5. Suivre des politiques cohérentes pour renforcer la protection sociale aux niveaux national, régional et international

La protection sociale fait partie du processus de reproduction et ne peut être dissociée du processus de production, les deux étant orientés vers la soutenabilité de la vie. Par conséquent, les politiques publiques dans tous les secteurs ont un effet sur la capacité des pays de construire des systèmes de protection sociale englobant et universels, tels que les politiques environnementales et agricoles, les accords de libre-échange et d’investissement, etc. Les organisations financières et la coopération internationale en général ont une responsabilité énorme pour faciliter la tâche des Etats de procurer une protection sociale à tous/toutes.

- Les personnes qui ont travaillé à cette initiative sont (en leur nom personnel et par ordre alphabétique) : Maris de la Cruz, Manila, Network for Transformative Social Protection; Armando De Negri, Sao Paulo, Forum social mondial sur la Santé et la Sécurité sociale; Koen De Tavernier, Brussels, Solidarité mondiale; Tina Ebro, Manila, Network for Transformative Social Protection; Chandan Kumar, New Delhi, Action Aid India; Meena Menon, New Delhi, chercheure; Francine Mestrum, Brussels, Global Social Justice; Lidi Nacpil, Manila, Alliance contre les Inégalités.

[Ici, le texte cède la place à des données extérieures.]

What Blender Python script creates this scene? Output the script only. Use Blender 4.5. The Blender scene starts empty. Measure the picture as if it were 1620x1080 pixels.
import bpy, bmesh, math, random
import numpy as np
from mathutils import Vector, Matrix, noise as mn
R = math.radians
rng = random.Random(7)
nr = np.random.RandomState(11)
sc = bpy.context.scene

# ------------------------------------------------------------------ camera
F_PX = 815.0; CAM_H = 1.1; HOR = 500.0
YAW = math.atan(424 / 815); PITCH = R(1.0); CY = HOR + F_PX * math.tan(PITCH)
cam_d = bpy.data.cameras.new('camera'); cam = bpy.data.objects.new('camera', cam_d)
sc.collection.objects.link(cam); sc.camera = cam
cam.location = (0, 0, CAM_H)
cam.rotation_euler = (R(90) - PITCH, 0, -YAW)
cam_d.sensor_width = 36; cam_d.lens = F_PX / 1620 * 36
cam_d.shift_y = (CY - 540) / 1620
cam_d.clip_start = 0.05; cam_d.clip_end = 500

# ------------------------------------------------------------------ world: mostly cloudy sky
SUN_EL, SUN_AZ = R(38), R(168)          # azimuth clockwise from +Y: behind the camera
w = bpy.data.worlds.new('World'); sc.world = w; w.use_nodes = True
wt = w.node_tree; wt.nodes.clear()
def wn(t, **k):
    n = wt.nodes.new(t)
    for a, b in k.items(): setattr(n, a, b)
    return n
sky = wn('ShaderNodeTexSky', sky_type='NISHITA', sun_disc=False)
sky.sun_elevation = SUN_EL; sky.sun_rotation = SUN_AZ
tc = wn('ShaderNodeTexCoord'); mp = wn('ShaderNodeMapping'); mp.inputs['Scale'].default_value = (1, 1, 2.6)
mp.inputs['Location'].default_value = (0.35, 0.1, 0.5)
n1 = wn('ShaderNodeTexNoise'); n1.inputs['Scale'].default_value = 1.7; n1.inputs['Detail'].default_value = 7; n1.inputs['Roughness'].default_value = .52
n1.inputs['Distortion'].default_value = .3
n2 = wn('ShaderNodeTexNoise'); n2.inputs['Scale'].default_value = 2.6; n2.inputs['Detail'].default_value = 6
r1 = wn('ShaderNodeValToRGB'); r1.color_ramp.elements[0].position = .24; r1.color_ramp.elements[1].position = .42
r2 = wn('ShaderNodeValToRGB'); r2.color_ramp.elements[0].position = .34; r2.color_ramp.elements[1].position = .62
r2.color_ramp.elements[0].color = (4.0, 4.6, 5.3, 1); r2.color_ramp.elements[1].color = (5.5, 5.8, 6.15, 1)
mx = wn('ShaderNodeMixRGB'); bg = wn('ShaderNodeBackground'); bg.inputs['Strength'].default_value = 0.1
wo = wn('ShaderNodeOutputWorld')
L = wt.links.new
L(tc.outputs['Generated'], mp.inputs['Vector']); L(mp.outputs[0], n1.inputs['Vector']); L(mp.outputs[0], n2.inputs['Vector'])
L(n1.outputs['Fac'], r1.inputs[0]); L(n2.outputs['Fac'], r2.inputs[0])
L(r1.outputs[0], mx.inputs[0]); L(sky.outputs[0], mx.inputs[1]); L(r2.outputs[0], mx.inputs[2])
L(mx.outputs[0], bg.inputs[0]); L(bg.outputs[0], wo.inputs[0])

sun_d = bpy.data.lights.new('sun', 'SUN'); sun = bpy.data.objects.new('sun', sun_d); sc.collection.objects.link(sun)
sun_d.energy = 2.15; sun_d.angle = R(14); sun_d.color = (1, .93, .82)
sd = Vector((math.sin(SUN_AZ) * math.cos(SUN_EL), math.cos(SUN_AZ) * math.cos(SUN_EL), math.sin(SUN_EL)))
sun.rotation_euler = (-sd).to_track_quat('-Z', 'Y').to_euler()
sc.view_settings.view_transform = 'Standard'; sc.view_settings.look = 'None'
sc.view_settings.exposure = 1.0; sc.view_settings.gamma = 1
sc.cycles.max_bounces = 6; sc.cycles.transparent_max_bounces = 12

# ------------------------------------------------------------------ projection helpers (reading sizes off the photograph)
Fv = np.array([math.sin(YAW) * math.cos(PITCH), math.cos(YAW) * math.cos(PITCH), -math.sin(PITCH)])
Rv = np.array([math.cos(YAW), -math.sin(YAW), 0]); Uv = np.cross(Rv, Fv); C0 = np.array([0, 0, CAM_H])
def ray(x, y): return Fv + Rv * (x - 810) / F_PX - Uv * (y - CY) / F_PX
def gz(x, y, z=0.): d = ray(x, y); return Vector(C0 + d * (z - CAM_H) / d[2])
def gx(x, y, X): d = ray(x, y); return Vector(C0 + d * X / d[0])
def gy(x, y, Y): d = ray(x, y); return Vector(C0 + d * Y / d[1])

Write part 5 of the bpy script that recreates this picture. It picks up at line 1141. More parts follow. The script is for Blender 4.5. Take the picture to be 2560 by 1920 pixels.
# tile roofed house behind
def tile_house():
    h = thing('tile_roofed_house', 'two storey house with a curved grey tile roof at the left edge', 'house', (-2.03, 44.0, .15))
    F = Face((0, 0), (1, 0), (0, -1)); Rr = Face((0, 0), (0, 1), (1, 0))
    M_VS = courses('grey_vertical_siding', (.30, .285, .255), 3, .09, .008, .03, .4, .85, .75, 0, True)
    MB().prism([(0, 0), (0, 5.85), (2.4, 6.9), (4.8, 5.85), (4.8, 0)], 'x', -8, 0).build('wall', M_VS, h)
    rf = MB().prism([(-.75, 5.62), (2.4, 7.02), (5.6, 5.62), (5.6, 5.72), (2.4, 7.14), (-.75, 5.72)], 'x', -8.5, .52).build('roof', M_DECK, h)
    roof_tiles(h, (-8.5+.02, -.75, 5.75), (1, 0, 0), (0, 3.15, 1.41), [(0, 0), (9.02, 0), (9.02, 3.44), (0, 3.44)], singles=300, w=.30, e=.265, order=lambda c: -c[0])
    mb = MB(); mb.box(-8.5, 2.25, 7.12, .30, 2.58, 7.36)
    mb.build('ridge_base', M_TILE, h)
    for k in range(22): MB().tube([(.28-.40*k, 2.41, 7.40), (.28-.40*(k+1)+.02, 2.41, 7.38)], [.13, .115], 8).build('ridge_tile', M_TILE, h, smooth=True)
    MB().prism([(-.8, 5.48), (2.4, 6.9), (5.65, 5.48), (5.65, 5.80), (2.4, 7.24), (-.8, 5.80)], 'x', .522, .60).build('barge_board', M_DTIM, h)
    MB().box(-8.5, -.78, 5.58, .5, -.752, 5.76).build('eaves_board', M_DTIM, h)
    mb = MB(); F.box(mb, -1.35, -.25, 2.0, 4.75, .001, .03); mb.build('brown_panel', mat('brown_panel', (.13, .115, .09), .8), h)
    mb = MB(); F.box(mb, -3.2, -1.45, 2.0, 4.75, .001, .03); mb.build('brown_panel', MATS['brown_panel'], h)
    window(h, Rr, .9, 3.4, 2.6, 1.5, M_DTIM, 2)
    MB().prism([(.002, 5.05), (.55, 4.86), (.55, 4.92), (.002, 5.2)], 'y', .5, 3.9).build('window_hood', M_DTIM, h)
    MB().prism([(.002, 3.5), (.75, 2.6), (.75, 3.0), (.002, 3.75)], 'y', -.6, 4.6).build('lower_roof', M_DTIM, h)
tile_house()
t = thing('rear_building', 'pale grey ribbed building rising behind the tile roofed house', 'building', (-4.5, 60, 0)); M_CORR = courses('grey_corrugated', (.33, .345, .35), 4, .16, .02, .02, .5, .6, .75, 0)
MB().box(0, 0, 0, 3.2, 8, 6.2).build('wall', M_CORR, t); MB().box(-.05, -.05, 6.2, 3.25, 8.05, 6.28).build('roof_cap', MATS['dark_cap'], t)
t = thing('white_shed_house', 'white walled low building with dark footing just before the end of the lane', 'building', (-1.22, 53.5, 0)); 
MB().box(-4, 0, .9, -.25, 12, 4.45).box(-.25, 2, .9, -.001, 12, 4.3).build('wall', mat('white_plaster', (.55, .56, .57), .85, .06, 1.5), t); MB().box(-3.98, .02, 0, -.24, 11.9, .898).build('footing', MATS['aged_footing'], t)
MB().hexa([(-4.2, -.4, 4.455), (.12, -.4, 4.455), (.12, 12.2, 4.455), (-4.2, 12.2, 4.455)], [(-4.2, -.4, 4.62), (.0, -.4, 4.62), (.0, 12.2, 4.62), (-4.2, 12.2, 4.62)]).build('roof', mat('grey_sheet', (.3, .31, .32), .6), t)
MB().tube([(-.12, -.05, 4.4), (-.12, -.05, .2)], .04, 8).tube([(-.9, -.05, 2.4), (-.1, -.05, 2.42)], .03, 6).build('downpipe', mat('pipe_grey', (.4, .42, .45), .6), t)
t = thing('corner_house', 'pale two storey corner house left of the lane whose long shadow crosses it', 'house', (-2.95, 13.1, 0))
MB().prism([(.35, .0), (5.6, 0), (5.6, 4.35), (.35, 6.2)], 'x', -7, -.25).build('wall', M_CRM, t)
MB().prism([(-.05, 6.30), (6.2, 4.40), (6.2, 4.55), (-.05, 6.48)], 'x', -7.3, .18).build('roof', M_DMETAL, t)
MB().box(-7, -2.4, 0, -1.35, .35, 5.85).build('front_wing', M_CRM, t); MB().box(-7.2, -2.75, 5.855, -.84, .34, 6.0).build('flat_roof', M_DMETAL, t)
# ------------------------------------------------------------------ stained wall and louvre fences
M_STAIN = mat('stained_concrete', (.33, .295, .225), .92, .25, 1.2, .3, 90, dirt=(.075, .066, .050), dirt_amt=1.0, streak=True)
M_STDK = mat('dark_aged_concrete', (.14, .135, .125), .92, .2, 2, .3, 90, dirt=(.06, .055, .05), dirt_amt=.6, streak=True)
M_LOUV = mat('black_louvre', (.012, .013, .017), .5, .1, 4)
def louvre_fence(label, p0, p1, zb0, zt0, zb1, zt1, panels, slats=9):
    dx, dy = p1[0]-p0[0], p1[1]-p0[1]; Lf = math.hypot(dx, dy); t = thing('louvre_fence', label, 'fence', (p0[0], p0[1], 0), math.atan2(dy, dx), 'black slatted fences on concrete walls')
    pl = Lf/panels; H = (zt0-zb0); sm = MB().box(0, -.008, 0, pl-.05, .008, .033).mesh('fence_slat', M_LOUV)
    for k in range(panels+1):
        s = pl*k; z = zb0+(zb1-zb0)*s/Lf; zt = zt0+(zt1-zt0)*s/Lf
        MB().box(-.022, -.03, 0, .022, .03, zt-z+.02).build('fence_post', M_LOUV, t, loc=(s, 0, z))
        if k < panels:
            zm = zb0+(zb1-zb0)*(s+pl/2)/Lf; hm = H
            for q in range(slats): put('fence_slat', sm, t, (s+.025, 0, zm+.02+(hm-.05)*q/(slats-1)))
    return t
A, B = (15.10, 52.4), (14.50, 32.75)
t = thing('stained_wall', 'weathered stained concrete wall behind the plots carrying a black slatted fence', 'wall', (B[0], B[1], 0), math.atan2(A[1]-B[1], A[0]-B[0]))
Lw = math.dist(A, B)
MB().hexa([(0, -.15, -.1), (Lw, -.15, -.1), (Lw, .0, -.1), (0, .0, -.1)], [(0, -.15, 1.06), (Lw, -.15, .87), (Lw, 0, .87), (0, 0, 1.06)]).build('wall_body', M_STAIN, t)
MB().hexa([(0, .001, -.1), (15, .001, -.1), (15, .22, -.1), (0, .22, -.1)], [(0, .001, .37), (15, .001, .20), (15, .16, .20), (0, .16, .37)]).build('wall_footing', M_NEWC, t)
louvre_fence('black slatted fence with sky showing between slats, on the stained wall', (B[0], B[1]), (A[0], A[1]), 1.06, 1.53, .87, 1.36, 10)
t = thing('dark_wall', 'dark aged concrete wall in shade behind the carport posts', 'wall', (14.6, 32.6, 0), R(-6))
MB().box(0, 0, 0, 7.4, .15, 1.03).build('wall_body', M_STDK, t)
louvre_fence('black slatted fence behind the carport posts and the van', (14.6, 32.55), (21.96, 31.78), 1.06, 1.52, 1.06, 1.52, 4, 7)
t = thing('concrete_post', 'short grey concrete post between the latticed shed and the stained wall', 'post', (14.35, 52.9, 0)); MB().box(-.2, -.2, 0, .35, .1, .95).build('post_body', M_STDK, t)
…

Qu’en est-il en Belgique ?

Voyez cette vidéo produite par le CNCD : « Providence, notre protection sociale en jeu ».  Et la campagne lancée par le CNCD et plusieurs ONG et syndicats. Plus de 1,5 million de personnes vivent chez nous dans la pauvreté. Appel est donc lancé auprès des décideurs politiques belges pour renforcer la protection sociale. « Ils doivent plaider activement pour un pacte européen harmonisant les systèmes de protection sociale vers le haut. Ils doivent enfin s’assurer que les accords de commerce et d’investissement internationaux, les traités fiscaux et les conditionnalités des institutions financières internationales n’affaiblissent ni n’empêchent le développement de la protection sociale ».